Fulacht fia, Nursetown More, Co. Cork
Co. Cork |
Settlement Sites
In a pasture field in north Cork, the only visible sign that anything once happened here is a patch of darker soil.
No scorched stones remain, no mound rises from the ground, and the well that once stood thirty metres to the northeast has long since been drained. What was here, until 1986, was a fulacht fia, one of the thousands of Bronze Age cooking sites found across Ireland. The mound of burnt material that marked it was levelled that year, and with it went the most legible part of the record.

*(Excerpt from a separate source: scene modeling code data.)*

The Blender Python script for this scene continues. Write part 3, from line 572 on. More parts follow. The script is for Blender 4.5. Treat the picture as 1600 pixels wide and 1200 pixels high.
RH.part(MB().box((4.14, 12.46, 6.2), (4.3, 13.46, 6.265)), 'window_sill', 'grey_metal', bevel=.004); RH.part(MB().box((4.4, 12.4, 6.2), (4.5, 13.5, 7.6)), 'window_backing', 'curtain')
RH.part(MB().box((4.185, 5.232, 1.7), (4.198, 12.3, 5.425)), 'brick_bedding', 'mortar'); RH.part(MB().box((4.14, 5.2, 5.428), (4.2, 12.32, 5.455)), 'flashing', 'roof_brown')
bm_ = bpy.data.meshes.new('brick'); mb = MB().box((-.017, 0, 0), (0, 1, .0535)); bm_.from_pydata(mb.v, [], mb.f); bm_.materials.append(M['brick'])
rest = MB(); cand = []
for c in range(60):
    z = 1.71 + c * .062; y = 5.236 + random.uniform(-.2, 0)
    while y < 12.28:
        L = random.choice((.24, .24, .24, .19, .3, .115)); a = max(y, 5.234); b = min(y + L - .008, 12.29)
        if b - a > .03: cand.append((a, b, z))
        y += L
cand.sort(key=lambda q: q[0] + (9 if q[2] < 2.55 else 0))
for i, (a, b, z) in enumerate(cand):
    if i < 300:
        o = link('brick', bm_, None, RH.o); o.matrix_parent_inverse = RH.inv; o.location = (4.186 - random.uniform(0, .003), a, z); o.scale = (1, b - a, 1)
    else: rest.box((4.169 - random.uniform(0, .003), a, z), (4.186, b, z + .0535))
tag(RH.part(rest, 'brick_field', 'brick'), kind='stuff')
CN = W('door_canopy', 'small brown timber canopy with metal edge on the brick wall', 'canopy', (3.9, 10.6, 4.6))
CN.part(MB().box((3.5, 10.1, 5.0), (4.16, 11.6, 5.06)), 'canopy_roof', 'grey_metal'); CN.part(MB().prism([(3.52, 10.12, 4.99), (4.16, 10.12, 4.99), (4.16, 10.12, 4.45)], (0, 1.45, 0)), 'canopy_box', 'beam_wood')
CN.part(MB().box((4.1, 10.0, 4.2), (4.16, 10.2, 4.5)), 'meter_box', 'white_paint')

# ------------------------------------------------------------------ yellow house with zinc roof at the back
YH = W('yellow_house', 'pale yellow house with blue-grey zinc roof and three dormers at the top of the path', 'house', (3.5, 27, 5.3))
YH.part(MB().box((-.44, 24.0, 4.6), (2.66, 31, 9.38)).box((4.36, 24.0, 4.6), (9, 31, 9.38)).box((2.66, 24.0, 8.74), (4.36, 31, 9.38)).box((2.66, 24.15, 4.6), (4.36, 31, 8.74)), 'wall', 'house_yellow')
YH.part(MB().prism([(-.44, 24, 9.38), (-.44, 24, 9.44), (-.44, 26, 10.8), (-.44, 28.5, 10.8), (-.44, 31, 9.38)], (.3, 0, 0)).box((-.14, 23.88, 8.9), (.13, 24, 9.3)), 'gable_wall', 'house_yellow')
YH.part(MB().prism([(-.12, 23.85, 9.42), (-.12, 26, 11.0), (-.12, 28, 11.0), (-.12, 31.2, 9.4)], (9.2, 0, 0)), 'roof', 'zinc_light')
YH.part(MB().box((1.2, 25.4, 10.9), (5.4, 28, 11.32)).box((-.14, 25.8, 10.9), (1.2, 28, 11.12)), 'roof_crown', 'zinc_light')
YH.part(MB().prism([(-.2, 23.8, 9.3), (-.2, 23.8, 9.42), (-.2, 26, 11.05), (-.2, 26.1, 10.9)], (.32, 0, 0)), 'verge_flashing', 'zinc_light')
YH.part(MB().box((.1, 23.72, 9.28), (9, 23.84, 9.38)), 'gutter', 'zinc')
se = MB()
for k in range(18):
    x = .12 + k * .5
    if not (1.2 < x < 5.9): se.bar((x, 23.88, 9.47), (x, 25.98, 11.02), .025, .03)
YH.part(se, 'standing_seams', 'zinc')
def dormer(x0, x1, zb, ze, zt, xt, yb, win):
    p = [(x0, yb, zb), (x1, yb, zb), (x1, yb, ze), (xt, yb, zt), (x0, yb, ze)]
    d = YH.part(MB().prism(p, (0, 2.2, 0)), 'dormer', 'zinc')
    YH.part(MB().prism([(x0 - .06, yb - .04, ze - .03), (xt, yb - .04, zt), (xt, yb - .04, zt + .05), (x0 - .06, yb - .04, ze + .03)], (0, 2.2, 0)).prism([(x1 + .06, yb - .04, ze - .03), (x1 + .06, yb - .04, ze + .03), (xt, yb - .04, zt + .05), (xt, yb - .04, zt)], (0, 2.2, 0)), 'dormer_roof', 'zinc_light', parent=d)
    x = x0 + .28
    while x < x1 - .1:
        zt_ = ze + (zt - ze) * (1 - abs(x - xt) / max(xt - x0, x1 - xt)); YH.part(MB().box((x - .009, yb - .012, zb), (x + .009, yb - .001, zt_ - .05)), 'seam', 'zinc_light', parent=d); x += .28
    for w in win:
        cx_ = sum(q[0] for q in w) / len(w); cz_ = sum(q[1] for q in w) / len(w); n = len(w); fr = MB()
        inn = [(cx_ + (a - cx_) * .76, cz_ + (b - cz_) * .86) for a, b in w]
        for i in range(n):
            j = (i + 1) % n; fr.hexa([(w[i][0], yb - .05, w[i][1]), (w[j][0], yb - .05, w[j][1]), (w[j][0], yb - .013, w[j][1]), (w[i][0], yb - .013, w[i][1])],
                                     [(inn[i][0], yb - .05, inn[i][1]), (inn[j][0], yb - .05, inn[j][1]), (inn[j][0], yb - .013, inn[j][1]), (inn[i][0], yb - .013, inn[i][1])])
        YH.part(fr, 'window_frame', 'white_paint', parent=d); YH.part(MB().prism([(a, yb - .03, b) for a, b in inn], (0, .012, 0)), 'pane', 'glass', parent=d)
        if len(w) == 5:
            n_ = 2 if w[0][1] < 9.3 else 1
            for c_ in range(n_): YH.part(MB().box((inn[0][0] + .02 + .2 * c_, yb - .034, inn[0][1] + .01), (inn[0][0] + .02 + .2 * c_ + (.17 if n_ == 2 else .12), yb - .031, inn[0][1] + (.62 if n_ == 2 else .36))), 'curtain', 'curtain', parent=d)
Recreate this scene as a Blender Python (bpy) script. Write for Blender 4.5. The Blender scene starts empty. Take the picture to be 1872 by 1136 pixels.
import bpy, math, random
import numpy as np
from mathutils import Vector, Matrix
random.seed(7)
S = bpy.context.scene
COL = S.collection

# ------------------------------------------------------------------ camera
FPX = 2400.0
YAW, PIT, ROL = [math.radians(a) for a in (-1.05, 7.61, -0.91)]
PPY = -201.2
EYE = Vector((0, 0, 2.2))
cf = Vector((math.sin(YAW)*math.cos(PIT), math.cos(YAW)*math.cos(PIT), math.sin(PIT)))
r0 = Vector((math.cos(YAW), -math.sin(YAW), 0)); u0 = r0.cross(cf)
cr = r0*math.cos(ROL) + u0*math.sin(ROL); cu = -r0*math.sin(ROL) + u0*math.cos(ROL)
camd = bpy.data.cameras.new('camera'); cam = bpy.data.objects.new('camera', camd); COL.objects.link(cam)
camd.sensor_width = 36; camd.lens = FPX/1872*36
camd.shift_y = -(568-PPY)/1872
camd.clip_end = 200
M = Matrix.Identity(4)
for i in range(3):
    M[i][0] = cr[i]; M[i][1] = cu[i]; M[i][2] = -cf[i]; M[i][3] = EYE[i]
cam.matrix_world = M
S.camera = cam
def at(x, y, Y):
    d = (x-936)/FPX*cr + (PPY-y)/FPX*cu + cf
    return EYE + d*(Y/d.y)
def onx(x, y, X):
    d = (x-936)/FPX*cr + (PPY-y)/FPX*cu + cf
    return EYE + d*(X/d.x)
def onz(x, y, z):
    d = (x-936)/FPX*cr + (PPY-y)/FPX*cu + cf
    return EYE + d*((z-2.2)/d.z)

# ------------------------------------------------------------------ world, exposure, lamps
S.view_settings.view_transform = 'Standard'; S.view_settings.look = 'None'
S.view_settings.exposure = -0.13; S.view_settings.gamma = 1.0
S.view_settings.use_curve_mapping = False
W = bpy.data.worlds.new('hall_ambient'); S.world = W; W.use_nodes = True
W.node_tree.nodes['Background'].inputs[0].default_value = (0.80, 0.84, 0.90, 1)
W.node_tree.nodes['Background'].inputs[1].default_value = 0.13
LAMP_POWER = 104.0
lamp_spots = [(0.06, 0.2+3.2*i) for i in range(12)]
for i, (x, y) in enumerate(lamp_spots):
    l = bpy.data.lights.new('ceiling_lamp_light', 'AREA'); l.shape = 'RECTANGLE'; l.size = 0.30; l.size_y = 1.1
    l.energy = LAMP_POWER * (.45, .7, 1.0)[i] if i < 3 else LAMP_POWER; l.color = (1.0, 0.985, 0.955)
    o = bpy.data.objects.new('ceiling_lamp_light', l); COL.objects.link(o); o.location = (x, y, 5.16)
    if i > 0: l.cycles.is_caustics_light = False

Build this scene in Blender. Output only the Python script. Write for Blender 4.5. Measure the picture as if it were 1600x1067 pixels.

Fulachtaí fia are among the most common prehistoric monuments in Ireland. They typically consist of a trough, often timber-lined or stone-lined, into which water was channelled or collected, and a surrounding mound of heat-shattered stone and charcoal, the waste product of repeatedly heating rocks and dropping them into the water to bring it to a boil. The method is simple and surprisingly effective. The site at Nursetown More sits roughly 130 metres south of the River Lyre, which would have provided a reliable water source for exactly this kind of activity. The proximity of a well, now gone, adds another layer to what was evidently a water-rich corner of the landscape. Whether the site was used for cooking, brewing, textile processing, or some combination of these purposes, as current debate about such sites tends to allow, cannot be determined from what survives.
What remains is essentially negative evidence: an absence of burnt stone where burnt stone once was, and a discolouration in the soil that marks the footprint of the vanished mound. It is the kind of site that rewards a particular kind of attention, not the dramatic silhouette of a standing stone or the clear geometry of a ringfort, but a faint trace that only makes sense once you know what to look for and what was lost.